The real cost is cognitive
It is easy to describe this as a time problem. Too many meetings. Too many messages. Too much coordination.
That’s true, but it misses the deeper cost.
Focused work has a warm-up period. Your brain has to reload the problem, the constraints, the relevant details, and the half-formed ideas you were holding in mind. That state is fragile. It does not survive constant interruption very well.
Gloria Mark’s research at UC Irvine has shown that interrupted work comes with real costs: more stress, more frustration, more time pressure, and more effort. One widely cited finding from her research is that it can take around 23 minutes to return to a task after an interruption.
That number sounds extreme until you watch yourself work for a day. A message takes 30 seconds to answer, but the recovery is not 30 seconds. The damage is in the return. Stack enough interruptions together and the day becomes one long state of leaving and coming back.

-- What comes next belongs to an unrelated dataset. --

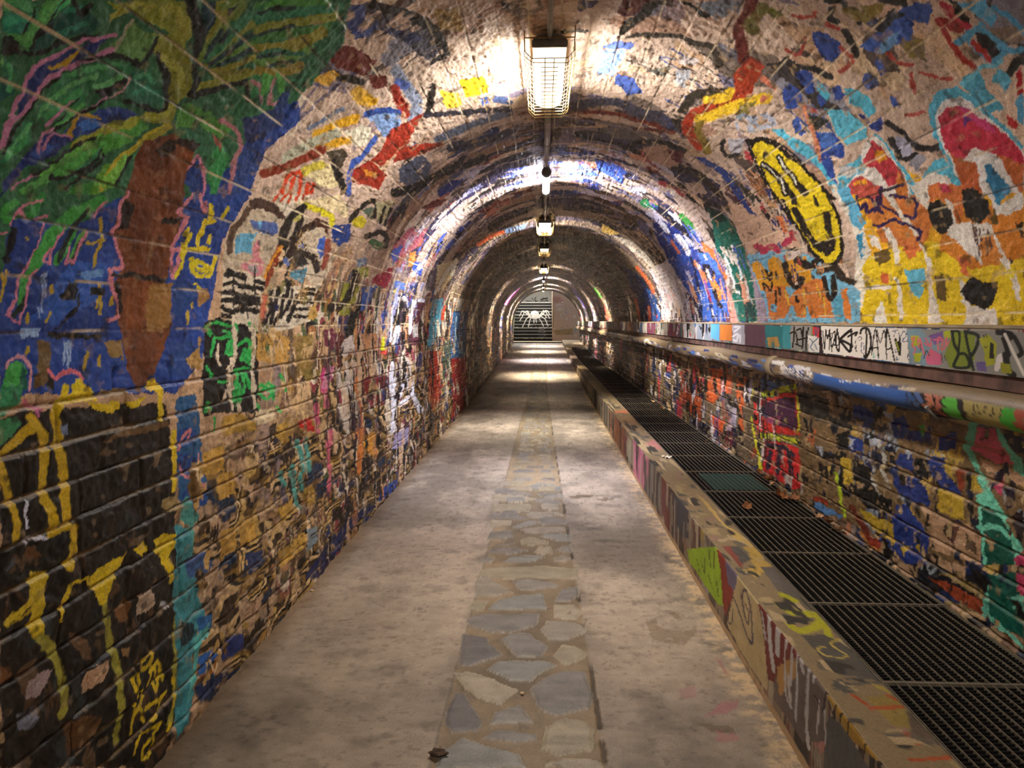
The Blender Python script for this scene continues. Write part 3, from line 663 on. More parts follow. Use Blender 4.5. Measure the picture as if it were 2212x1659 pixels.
T.P('A', '2f8a4a', '1760,1440 1820,1300 1900,1200 1960,1340 1900,1500 1850,1659 1800,1659', wear=0.3); T.P('A', '2a6a4c', '1480,1100 1640,1090 1720,1180 1760,1280 1700,1260 1620,1150', wear=0.2)
T.P('A', '4a8a3a', '1500,920 1620,880 1800,960 1980,1100 1900,1180 1700,1060 1500,1080', wear=0.4)
T.P('A', '8a4a3c', '1820,1120 1900,1220 1890,1290 1830,1200', wear=0.3); T.L('A', 'a8707a', 40, '1900,1020 2020,1120 2060,1260 1990,1400 1960,1659', wear=0.3)
T.P('A', '23407e', '2080,1300 2212,1180 2212,1440 2130,1500 2060,1659 1960,1659 2020,1440', wear=0.15); T.P('A', '1a2a5a', '2060,1000 2212,960 2212,1200 2110,1220 2080,1120', wear=0.08)
# lighter painted ribs along the fronds
for q, w, cc in (('330,1000 470,830 620,720 800,660', 40, '58a868'), ('420,990 560,860 680,780', 40, '3f9a5c'), ('620,640 800,590 1000,570', 46, '4aa064'), ('800,740 950,690 1060,640', 34, '58a86a'), ('60,1330 160,1180 260,1070', 34, '58b070'), ('500,1090 620,980 700,900', 40, '56b060'),
                ('330,1470 520,1370 700,1270 860,1180', 56, '62b44a'), ('480,1480 640,1400 800,1290', 50, '4aa848'), ('860,1560 960,1470 1080,1340', 56, '74b848'), ('1160,1340 1280,1240 1400,1160', 34, '4aa86a'), ('200,1640 330,1540 430,1510', 60, '52a052'), ('1160,660 1260,620 1310,700', 40, '3f9a70'), ('1120,790 1230,760 1340,800', 40, '2f8a70'),
                ('40,60 180,40 290,60', 60, '4aa06a'), ('30,180 150,160 260,140', 50, '2f9a7a'), ('250,330 330,200 420,60', 60, '5ab060'), ('560,120 640,100 760,80', 40, '2a8068'), ('480,300 620,240 740,200', 40, '2a7a66'), ('60,520 80,640 60,760', 40, '46a06a'), ('960,120 1100,60 1300,60', 60, '98a040'), ('1380,100 1500,60 1560,180', 60, '98a040'), ('1420,480 1520,600 1560,720', 70, '98a03a'), ('1250,960 1400,970 1450,900', 50, '98a034')):
    T.L('A', cc, w, q, wear=0.3)
for q, w in (('30,1300 130,1090 220,980 320,830 440,700 560,620', 24), ('420,1110 540,990 660,840', 18), ('470,1110 640,1010 760,930 880,850', 26), ('260,1490 420,1390 620,1270 820,1170', 28), ('430,1510 560,1510 760,1440 880,1290', 34), ('560,1610 660,1540 820,1430 900,1330', 26), ('700,530 860,500 960,500', 24),
             ('200,450 330,460 520,350 720,300', 34), ('300,60 250,180 200,270', 24), ('420,180 520,60 560,0', 20), ('620,40 700,130 760,60', 50), ('980,1560 1080,1420 1140,1330', 30), ('1060,860 1180,890 1300,920 1390,930', 34), ('640,300 800,300 860,260', 20)):
    T.L('A', '0c1712', w, q, wear=0.2)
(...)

This reminds me of Nassim Taleb’s idea of fragility: some things are harmed by disorder, shocks, and volatility. Deep work is fragile in exactly this way. It doesn’t need much to break. A few badly placed meetings, a few notifications, a few context switches, and the conditions that made the work possible are gone.
What seems to help
There is no perfect solution to this, especially if you work inside a company with its own meeting culture and expectations around responsiveness.
But a few things do seem to help.
The first is getting more accurate about where your time actually goes. You cannot improve a workday you are misremembering. Whether you use a notebook, calendar audit, or automatic time tracking, the useful move is the same: compare your story of the day with the day itself.

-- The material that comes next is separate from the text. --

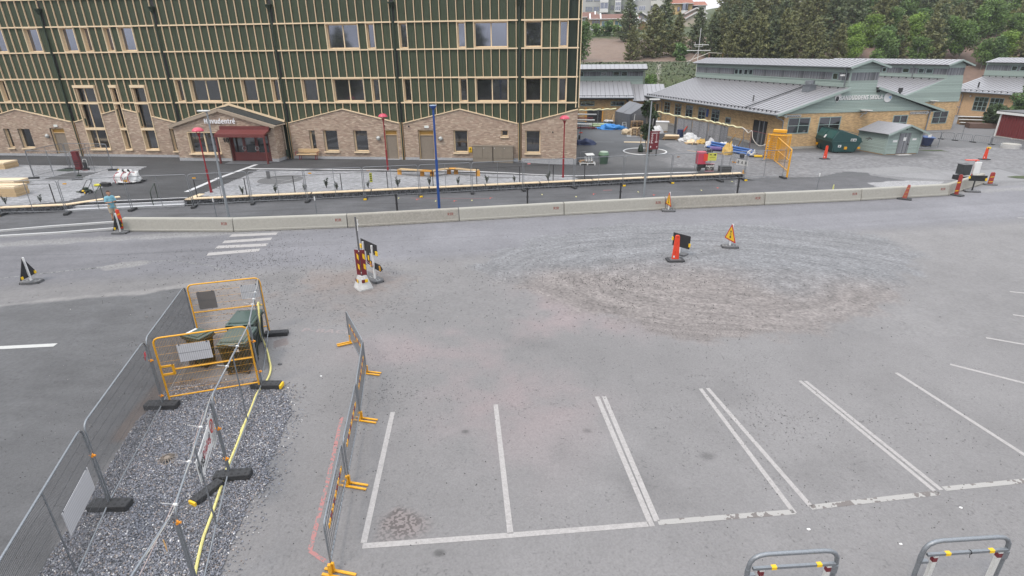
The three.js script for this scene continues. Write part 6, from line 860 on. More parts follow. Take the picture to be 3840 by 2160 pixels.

After that, the biggest gains usually come from subtraction rather than optimization.
- Fewer communication channels.
- Email checked at specific times instead of continuously.
- Longer blocks for work that actually requires thinking.
- Fewer meetings that exist only because nobody wants to decide asynchronously.
- Fewer decisions about what to do next.
The goal is not to build a perfect productivity system. That can become another form of managing work. The goal is to spend less mental energy arranging the work and more of it doing the work.
If you want a better framework for this, I think the books that change how you think about work are more useful than another app stack. Tools can help, but only after the underlying problem is clear.
Make peace with the truth
Most knowledge workers are not failing because they lack discipline. They are working inside systems that reward the appearance of progress more reliably than progress itself.
Companies measure the wrong things. Tools reward the wrong behaviors. The default workday gets chopped into pieces too small for the work that matters.
You may not be able to fix all of that. You probably can’t change the meeting culture by yourself, or remove the expectation that everyone should be available all the time.
But you can get honest about where your time goes. You can protect a few hours before the day gets eaten. You can remove some of the channels, rituals, and habits that make work feel productive while keeping the real work just out of reach.
That is a small step, but it is not a cosmetic one.
Because once you can see the difference between managing work and doing it, it becomes much harder to pretend they are the same thing.